Così anche l’immagine, lungi dall’essere esclusivamente decorativa, in realtà veicola delle informazioni precise. Il colore e la grandezza delle stelle infatti sono strettamente legate alle caratteristiche fisiche delle stelle medesime – il colore mappa la temperatura effettiva dell’astro (la temperatura equivalente di corpo nero della superficie stellare) e  la magnitudine assoluta è proporzionale alla grandezza con la quale la stella viene rappresentata nell’animazione video.

La cosa spettacolare (e lo posso dire a cuor leggero, tanto non è opera mia), è che la scelta dei parametri con cui generare suono ed immagini, è fatta in maniera tanto accorta da far effettivamente risaltare la differenza tra un ammasso e l’altro. Sebbene non sia facile – per ora – identificare un ammasso da come suona, nondimeno su un campione ristretto di casi (provateci) si impara ben presto a memorizzare la firma sonora del singolo ammasso.

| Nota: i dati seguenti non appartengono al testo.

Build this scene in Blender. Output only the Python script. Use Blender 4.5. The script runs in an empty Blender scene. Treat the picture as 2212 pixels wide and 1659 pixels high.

Che poi, a pensarci, è appena un esperimento per esplorare taluni parametri astrofisici (posizione, luminosità delle stelle) mappandoli in un sistema di riferimento  adeguato ai nostri recettori naturali.  L’organismo ha una straordinaria capacità di attraversare dati e rivestirli di significato specifico. Solo bisogna avere in qualche modo la cura di presentarli in ingresso in maniera adeguata, in maniera – diciamo – leggibile. 

E’ anche una faccenda di rinnovata attenzione al corpo, se vogliamo metterla così. Siamo entrati in contatto, in tempi recenti, con il concetto di data mining, intendendo con questo l’estrazione di un sottoinsieme di informazioni “utili” dalla enorme messe di dati tipiche degli esperimenti moderni. Qui ci muoviamo su un binario in un certo modo simile ma con una sua decisa specificità: si tratta qui – potremo dire – di proiettare in maniera accorta i dati su un insieme di autofunzioni che sia comprensibile ai sensori naturali che possediamo.

Ciò che rimane simile, è il paradigma che è sotteso a tutte queste operazioni: quando sono abbondanti i dati (e al giorno d’oggi sono… più che abbondantissimi), ecco che diventa urgente rappresentarli in modo adeguato, perché possano aprirsi ad una ipotesi di senso. Perché, insomma, ci dicano qualcosa.

Sorprendente che una volta che tale processo avviene, il semplice e nudo dato scientifico inizia a parlare alla nostra sensibilità. Si riveste di un significato nuovo, entra in maniera più vibrante e decisa nella nostra esperienza.

In fin dei conti, se volete, è appena un modo diverso di consultare i normalissimi cataloghi stellari. Ma ecco il fatto, che scorrere un catalogo con gli occhi – pur se pieno di informazioni raccolte e presentate con grande precisione – non restituisce alcuna sensazione particolare. Rimane una distanza tra me che guardo e l’oggetto che sto indagando. Con accorgimenti come questo, concettualmente semplici (un po’ più complessi nella effettiva implementazione, a dire il vero) tale distanza sembra potersi drammaticamente ridurre. Certo l’esperienza che si fa è di natura qualitativa, non è possibile negarlo. In un certo senso viene riportata alla condizione analogica, contro la fredda natura digitale del mero dato numerico.

Ed è come un’onda di ritorno. Dopo aver fatto tanto sforzo per adeguarsi al mondo, uscire da sé per adeguarsi a comprendere il reale, si torna a comprendere quanto il reale sia – da una parte – estremamente più complesso e sfuggente e poliedrico e multiforme rispetto alla pretesa cartesiana di conoscibilità per progressivo accumulo di dati e – dall’altra – di quanto la esistenza stessa dell’uomo (in maniera squisitamente quantistica, potremmo dire) influenza e definisce il reale stesso.